Elbette DEM Partisi’nin buradaki desteğini de unutmamak gerekiyor. Yerelde yaptığınız örtülü ittifaklar daha kolay olurken Ekrem İmamoğlu bundan sonraki süreçte DEM Partisi’ni bir kambur olarak sırtında mı taşıyacak yoksa açıktan bir şekilde ittifak yaparak mı yoluna devam edeceği de önemli soru işaretlerinden olacaktır. Çünkü burada atılacak bir adım ya Türk halkını memnun etmeyecek ya da DEM Partisi’ni memnun etmeyecektir. Ekrem İmamoğlu’nun bu süreci de yönetmesi gerekiyor.
İktidar açısından kaybedilecek bir İstanbul elbette moral bozukluğuna yol açacaktır. Türkiye genelinde ise kaybedilecek şehirler olur veya sayıları artarsa kadrolarda önemli değişiklikler görebiliriz. Çünkü Erdoğan AK Parti’yi 20 yılı aşkın süredir bu şekilde dinamik ve ayakta tutmayı başarıyor.

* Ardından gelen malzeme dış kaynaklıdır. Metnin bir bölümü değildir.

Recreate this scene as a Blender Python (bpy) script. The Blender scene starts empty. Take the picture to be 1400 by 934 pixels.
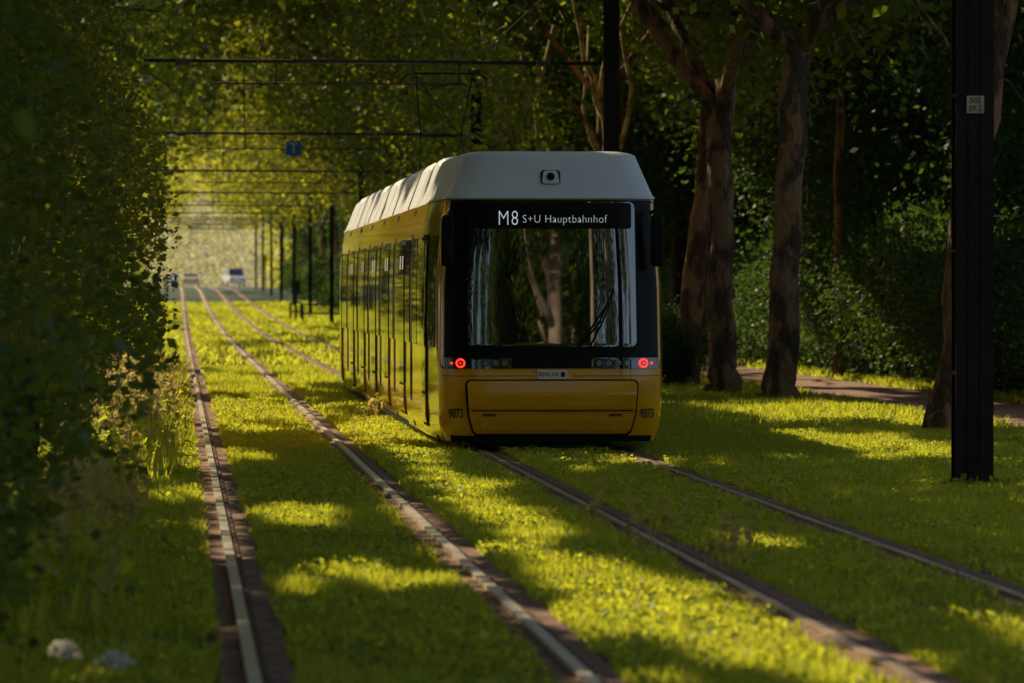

Türkiye önce atlattığı genel seçimler şimdi ise atlatacağı yerel seçimler sonrasında her ne kadar sakin bir dört yıl beklese de gerek dış politika (Suriye ve Irak meselesi) ve gerekse partilerin atacağı adımlar ile oldukça hareketli günlere sahne olacaktır. Bizler de bu süreci yakından takip edip aktarmaya devam edeceğiz.